The wire limbs do have the advantage of bending out of shape for the right fractured look, though. It's a nice compromise for the absence of a leg wound detail, and Lulu voguing on a twisted broken leg is really fun.
Here she is skating on the patio.
And against human-sized concrete stairs.
Lulu is definitely the trashiest of the Wave 2 Victims, but if she genuinely has her life together outside her outrageous lifestyle and isn't harming anyone, what's wrong with being messy? Take that noxious belt away, and she's fine. I'm also in love with her off-kilter energy. She's got such a fun zany creepy feel.
Maybe this is another doll elevated by the keen Wave 2 face design, but she absolutely has something of her own. She just has to stay out of that boring and alarming country outfit.

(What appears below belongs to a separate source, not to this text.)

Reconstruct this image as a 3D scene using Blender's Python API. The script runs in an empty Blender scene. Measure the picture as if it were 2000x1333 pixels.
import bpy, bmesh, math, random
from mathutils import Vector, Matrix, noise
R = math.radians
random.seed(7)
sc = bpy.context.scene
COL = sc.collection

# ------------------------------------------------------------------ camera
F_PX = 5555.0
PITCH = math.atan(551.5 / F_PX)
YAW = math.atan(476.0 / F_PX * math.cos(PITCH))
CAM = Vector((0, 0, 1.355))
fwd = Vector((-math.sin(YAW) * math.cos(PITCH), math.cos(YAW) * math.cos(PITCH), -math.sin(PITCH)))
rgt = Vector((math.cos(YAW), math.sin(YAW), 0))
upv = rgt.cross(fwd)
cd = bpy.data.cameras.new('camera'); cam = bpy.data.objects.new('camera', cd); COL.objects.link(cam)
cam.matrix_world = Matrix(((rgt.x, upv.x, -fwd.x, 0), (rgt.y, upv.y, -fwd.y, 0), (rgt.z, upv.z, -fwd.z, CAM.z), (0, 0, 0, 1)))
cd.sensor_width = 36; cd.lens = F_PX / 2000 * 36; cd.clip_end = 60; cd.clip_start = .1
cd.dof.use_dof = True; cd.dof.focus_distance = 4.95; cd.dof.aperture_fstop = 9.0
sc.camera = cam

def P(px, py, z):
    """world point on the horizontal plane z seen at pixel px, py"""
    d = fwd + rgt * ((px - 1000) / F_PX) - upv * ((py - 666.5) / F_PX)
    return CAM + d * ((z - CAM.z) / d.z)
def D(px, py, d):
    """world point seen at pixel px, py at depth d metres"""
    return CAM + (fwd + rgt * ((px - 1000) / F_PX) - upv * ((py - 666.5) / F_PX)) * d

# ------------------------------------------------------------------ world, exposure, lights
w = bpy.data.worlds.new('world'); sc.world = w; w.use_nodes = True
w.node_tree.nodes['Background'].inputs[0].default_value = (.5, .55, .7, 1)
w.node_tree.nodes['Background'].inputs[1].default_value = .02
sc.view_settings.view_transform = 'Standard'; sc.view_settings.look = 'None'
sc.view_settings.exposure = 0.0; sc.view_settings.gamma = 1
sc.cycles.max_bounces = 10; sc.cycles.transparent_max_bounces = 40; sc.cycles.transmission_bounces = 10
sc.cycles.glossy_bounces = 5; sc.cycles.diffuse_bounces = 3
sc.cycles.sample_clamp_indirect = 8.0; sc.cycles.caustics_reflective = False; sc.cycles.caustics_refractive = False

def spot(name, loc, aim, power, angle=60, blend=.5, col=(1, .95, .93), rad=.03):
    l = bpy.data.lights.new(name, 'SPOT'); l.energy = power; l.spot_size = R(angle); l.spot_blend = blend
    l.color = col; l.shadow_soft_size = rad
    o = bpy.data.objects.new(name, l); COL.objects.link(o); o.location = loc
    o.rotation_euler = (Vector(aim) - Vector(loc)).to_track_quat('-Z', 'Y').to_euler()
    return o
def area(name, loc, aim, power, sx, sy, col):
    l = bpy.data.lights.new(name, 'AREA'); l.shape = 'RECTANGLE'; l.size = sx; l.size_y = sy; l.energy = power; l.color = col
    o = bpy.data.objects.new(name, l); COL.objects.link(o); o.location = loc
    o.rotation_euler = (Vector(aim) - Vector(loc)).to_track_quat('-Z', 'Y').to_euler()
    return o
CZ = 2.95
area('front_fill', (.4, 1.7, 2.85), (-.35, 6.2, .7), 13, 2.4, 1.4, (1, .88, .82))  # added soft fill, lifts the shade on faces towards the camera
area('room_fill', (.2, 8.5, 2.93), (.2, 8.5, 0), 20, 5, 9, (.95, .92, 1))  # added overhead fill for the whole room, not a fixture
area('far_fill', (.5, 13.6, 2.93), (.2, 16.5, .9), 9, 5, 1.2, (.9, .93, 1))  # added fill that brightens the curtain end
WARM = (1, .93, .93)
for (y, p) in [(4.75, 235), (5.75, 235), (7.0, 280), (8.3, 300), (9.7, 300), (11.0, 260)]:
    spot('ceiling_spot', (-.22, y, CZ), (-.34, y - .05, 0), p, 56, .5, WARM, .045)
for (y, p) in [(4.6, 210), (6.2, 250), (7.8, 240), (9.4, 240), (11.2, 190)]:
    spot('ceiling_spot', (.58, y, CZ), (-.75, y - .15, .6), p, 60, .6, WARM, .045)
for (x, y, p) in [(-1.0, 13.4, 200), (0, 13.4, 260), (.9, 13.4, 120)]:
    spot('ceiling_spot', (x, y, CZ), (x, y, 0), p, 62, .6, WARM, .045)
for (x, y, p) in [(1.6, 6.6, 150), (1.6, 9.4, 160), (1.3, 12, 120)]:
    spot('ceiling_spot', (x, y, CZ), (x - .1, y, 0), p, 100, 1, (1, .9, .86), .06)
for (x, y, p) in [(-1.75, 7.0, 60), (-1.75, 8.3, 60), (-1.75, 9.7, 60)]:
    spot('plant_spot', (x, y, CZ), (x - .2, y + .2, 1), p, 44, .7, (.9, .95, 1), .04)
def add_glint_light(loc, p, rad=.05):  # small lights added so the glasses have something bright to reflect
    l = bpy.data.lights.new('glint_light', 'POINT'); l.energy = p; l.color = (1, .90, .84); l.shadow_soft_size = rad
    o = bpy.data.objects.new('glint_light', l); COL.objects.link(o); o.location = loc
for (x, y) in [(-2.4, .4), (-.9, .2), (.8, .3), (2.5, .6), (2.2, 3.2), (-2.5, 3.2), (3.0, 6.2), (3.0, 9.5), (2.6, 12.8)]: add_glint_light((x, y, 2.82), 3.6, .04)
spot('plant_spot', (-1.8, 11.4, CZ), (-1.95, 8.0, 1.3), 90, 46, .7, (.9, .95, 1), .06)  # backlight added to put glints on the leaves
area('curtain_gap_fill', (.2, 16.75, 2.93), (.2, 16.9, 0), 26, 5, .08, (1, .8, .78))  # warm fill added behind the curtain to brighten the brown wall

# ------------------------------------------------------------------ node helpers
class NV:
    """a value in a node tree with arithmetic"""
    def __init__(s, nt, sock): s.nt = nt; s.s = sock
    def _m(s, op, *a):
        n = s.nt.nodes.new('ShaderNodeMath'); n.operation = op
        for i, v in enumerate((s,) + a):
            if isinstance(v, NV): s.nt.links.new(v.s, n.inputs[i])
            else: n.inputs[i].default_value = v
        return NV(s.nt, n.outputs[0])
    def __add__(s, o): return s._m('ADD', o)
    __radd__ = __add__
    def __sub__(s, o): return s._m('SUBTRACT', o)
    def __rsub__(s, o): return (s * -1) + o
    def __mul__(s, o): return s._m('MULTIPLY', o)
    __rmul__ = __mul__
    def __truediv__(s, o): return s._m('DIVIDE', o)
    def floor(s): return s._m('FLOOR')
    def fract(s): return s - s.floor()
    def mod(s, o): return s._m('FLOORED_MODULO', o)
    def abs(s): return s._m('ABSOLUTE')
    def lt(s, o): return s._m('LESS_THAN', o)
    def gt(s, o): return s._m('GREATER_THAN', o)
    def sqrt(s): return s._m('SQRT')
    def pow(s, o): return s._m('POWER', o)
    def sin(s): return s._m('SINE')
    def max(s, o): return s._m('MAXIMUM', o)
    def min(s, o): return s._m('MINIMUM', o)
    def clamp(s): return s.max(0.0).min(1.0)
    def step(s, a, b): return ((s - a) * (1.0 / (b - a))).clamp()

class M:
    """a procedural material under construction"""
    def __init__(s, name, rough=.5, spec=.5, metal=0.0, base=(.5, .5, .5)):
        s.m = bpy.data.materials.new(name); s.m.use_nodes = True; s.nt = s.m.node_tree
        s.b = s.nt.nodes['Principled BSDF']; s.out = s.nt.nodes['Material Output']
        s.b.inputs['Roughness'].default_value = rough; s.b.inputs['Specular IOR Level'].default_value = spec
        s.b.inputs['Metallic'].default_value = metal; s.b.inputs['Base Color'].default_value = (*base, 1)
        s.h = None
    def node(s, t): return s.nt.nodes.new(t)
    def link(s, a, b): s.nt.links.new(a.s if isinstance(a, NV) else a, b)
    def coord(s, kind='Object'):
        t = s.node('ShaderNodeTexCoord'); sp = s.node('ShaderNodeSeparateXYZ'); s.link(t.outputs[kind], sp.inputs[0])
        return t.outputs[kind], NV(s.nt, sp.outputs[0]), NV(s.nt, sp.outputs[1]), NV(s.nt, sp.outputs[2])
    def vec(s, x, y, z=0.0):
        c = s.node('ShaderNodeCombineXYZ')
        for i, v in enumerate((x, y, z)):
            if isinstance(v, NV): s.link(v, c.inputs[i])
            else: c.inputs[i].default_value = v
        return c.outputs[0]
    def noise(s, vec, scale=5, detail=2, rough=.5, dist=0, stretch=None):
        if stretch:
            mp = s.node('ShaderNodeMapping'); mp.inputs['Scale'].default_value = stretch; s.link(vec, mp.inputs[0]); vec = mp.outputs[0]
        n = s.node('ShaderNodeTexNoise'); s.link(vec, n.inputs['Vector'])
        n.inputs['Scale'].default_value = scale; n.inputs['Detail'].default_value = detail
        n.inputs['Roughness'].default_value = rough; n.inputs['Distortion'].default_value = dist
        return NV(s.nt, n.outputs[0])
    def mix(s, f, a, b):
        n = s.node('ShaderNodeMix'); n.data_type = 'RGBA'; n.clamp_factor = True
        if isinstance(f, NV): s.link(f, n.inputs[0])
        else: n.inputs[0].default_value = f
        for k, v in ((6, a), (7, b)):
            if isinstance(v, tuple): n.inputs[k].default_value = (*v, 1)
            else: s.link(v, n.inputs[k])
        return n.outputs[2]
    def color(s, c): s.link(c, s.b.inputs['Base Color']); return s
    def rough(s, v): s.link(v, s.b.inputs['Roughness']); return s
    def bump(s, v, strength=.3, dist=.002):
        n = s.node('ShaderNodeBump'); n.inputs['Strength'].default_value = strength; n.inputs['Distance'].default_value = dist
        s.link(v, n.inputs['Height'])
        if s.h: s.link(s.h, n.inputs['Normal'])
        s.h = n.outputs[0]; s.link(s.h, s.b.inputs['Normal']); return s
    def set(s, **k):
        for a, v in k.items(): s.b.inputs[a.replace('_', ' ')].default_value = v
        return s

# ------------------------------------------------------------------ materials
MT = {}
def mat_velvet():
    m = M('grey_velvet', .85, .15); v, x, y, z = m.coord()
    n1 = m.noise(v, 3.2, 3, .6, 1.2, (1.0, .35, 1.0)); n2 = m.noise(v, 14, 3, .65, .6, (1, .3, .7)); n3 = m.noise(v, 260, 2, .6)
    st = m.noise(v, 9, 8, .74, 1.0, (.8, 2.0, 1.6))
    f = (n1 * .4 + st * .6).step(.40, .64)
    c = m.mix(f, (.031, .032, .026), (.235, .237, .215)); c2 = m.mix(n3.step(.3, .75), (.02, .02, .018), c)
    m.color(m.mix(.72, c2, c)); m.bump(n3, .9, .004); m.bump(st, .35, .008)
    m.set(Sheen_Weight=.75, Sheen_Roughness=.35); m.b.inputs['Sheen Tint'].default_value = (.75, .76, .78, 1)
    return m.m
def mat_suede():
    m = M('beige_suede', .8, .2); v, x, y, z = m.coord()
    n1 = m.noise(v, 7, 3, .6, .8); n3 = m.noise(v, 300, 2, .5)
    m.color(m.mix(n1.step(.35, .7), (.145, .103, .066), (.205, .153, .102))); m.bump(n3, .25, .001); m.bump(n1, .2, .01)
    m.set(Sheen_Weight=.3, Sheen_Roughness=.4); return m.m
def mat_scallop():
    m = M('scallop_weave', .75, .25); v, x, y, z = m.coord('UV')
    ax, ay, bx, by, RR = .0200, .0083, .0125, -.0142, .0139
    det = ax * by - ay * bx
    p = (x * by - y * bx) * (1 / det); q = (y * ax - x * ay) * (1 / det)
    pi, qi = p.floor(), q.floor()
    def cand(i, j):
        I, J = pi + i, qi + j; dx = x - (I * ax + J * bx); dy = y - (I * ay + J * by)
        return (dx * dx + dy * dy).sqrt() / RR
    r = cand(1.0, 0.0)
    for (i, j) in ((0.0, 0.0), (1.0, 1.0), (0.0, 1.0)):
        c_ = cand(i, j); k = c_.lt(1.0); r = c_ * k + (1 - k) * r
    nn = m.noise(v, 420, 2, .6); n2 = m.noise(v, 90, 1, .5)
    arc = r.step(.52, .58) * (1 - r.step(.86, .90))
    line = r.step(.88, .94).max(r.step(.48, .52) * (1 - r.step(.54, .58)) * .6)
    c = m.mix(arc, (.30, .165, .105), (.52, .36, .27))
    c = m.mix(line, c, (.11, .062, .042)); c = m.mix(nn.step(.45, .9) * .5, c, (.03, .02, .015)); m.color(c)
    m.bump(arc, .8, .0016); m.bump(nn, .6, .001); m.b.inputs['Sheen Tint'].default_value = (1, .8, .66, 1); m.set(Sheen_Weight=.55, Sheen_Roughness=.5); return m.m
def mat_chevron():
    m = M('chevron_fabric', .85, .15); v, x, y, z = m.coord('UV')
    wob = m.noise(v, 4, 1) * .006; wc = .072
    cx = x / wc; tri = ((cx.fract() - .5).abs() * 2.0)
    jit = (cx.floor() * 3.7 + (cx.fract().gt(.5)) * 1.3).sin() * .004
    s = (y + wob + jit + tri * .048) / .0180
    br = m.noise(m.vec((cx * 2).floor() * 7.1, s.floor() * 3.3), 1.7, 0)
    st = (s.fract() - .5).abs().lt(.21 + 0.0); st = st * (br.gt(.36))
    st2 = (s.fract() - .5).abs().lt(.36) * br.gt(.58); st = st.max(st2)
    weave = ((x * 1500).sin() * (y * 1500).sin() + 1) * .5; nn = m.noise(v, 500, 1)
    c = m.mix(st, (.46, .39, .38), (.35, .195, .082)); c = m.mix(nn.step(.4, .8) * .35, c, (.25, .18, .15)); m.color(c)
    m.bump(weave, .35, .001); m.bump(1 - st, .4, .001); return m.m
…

The Series 4 look is great, and this feels like the doll design the character design was meant for all along. Classic LDD struggles to wear Lulu's age-muddled edgy aesthetic, but FV sells it perfectly. I think Lulu's active and injured theme begs for a better-articulated body for more dynamic skating and twisted poses, but it took decades for any roller-skating dolls to be made with articulation that suited them, and Lulu is not unique there. Lulu exposes more of the problems with the painted approach to body coloring in this line, and it looks like Hollywood's airbrushing made her the best as such. I definitely appreciate FV Lulu more than I expected to, though she doesn't surpass Hollywood for me. Next up: Inferno.





























































the belt....at first I went "Oh like the X-Men" but when you said it, yeah that's real gross.